I experienced my first single-holiday seven years ago. Truth be told, I’m still single and about to face my eighth year of being a single mom of three. It’s gotten a lot easier. But, I still have rough days. Time can heal a lot of things, but there’s something about the holidays that can make you feel feelings you thought you’d worked out.
I’m here to tell you there are things you can do that not only will help you get through this year and make you look at the holidays in a different light; these are tactics I’ve depended on for years that have saved me when I’ve felt low.
1. Plan on having some rough days. I know this may sound depressing, but my first Christmas after my divorce I had almost a year to prepare myself. I thought I would be fine because my divorce was amicable and I’d worked through some shit and my ex-husband and I knew it was all for the best. I definitely hadn’t worked through all my shit, because I experienced emotions I had expected. Some days they took me down, and I beat myself up about it. Brace yourself. You might have some really gloomy days. It’s normal and completely okay. Had I been a little more prepared for this to happen, I wouldn’t have tried so hard to fight against what I was feeling (which didn’t work at all).
2. Make plans, even if you don’t feel like it. You don’t have to fill every second your kids are gone, or every weekend evening with a fun-filled event, but if you know there is going to be a day that might be hard, make some plans. Even meeting a friend for lunch, or visiting your favorite bookstore can completely lift your mood.
3. Buy yourself something special. I didn’t do this my first few years as a single mom. Now I always do it. I love myself and I’m allowed to give myself gifts. I deserve them, and just because I don’t have someone get me a gift, doesn’t mean I don’t get to have one. I can give myself everything I need. So can you.
4. Start new traditions. Whether you have kids at home, you can get stuck feeling like you have to celebrate the same way every year. If there’s something you’ve done to celebrate for years and you can’t stomach it, don’t do it. If you want to throw a holiday bash, but you’ve never done it before, start planning. Change can be really uncomfortable when you think about it, but when you actually make a change, you will most likely feel refreshed and wonder why you didn’t change things up sooner.

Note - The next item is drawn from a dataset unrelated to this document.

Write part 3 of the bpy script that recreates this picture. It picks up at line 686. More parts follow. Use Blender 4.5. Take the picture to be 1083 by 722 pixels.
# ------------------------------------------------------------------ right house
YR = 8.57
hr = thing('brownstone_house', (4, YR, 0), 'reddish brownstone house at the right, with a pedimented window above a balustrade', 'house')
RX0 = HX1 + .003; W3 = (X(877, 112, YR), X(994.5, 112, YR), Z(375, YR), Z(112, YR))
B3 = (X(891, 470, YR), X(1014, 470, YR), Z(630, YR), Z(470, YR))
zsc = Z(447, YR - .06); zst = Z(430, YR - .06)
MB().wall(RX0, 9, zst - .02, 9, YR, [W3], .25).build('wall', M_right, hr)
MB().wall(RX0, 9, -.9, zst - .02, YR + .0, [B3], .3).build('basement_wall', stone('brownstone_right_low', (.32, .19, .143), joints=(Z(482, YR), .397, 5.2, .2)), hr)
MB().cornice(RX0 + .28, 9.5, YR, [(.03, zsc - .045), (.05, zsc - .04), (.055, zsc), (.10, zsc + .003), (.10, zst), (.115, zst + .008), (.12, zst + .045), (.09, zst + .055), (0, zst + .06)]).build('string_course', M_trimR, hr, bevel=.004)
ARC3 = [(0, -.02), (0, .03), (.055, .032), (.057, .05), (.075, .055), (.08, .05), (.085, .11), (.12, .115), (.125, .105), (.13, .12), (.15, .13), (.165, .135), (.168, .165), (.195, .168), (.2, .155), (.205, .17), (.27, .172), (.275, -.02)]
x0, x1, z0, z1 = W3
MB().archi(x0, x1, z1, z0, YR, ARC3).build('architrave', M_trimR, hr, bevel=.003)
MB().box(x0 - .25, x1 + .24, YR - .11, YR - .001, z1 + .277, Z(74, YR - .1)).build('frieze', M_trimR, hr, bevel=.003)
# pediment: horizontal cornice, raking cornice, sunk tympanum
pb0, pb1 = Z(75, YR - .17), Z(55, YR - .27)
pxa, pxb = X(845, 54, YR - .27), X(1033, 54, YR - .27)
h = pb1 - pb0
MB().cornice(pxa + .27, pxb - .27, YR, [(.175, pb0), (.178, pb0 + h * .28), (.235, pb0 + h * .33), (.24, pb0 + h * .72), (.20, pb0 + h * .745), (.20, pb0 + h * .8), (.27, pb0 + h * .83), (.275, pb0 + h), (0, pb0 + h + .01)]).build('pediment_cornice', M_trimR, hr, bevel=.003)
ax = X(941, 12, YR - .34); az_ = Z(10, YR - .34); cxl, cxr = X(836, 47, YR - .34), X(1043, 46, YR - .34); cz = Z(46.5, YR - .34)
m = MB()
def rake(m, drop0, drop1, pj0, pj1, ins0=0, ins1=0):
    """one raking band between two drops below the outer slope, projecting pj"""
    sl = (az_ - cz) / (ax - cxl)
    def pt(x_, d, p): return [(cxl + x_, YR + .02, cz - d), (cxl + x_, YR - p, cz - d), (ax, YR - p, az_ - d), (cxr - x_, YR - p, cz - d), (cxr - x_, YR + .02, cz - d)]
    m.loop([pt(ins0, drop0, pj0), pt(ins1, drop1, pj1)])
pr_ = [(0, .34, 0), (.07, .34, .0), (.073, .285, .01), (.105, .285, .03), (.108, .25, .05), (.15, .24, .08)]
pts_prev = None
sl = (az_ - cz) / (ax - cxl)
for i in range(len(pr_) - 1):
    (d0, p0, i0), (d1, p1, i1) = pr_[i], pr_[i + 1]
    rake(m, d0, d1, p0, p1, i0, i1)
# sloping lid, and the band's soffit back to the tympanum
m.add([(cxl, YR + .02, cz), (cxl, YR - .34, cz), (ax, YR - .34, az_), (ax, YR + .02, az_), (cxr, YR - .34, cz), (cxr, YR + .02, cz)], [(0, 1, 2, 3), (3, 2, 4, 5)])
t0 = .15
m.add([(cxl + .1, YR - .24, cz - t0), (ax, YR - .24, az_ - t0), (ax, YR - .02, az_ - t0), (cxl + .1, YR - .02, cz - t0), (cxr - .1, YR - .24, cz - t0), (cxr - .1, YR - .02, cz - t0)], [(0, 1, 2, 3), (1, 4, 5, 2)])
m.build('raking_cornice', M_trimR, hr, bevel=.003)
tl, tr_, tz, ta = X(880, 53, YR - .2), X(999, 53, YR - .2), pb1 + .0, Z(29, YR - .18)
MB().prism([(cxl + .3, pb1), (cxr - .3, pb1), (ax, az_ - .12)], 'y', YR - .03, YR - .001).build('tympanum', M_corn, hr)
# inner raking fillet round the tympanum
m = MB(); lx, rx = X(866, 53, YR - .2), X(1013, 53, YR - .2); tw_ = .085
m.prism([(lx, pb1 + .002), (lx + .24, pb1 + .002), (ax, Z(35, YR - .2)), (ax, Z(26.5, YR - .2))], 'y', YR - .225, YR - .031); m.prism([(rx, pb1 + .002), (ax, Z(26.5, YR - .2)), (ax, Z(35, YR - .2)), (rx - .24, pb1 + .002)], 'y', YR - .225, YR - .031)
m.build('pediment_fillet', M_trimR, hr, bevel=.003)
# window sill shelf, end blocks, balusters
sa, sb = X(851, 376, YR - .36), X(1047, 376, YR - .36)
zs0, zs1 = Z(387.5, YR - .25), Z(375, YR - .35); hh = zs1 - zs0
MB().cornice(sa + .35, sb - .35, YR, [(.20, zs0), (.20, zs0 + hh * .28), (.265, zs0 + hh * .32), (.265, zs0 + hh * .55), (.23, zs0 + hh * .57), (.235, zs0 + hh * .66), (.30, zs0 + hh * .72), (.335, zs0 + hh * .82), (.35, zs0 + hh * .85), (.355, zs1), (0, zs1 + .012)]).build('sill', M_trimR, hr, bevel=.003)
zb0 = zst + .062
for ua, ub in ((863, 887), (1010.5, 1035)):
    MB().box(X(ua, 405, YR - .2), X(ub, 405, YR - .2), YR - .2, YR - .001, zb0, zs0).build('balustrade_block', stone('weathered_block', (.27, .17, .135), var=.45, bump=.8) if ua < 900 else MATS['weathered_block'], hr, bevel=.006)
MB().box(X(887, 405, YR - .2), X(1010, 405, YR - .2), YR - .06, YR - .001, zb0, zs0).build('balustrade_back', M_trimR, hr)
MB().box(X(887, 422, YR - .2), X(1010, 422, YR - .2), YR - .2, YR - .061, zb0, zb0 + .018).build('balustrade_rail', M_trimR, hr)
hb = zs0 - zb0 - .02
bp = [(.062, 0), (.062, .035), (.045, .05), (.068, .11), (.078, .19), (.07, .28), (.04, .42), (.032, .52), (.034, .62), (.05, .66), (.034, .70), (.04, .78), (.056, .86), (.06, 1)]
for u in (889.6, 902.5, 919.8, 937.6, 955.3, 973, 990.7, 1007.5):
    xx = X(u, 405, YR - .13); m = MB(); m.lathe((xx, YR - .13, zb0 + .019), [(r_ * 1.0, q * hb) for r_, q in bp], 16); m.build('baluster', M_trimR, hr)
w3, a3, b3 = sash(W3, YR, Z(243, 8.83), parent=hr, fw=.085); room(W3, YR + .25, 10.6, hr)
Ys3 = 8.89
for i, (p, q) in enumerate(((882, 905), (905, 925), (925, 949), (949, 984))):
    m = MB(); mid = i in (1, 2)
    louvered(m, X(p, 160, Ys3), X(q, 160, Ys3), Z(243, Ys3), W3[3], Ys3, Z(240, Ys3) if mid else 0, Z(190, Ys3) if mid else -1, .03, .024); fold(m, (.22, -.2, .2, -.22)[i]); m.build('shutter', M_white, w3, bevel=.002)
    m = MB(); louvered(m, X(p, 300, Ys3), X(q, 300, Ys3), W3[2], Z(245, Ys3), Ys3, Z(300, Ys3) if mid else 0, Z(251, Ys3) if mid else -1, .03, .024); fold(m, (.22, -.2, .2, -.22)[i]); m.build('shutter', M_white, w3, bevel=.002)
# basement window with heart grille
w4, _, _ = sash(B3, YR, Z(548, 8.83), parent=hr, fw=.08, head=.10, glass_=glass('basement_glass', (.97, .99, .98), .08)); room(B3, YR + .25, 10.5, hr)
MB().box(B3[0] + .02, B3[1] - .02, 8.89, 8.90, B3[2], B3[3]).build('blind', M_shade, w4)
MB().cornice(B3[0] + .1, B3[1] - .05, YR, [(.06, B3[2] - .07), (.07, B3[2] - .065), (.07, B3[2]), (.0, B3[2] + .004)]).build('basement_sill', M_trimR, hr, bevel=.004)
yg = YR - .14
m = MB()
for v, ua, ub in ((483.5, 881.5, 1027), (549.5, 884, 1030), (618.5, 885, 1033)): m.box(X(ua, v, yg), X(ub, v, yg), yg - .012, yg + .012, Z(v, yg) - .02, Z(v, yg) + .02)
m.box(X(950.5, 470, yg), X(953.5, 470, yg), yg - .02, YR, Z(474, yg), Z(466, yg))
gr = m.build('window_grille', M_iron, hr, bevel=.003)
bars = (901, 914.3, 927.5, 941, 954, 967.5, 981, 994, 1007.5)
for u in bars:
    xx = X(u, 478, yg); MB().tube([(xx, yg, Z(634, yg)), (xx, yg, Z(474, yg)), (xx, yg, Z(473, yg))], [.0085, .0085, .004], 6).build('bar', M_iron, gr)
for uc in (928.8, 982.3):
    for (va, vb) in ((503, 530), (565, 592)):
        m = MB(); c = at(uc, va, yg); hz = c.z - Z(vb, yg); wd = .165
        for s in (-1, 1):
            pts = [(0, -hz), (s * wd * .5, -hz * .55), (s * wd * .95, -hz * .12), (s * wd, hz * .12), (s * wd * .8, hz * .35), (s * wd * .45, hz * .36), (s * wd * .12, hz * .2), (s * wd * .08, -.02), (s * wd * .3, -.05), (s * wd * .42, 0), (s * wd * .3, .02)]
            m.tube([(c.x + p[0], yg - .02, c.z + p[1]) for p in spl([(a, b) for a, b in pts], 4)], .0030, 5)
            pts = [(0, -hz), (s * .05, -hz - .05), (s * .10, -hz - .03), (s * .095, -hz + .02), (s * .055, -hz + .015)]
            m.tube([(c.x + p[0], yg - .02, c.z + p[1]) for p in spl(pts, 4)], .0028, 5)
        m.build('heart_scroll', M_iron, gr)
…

5. Be open. If you aren’t able to do as much for your kids this year as far as gifts, lose the guilt. Your kids want a happy mother. Not one who is stressed out because she’s trying to go all out when her heart, and bank account, aren’t really feeling it. If you are lonely or need some support, tell someone you trust. Don’t go through it alone. It’s amazing how much better you will feel even after a quick phone conversation when you are feeling low.
If someone invites you to something you'd normally say no to, give it a second thought. Be open to change and new people and new ways of celebrating the season. There’s nothing that helps the divorce grieving process (that we all go through), like doing something different. Yes, the holidays as a single woman can be hard. But they don’t have to be miserable. In fact, they can be downright amazing.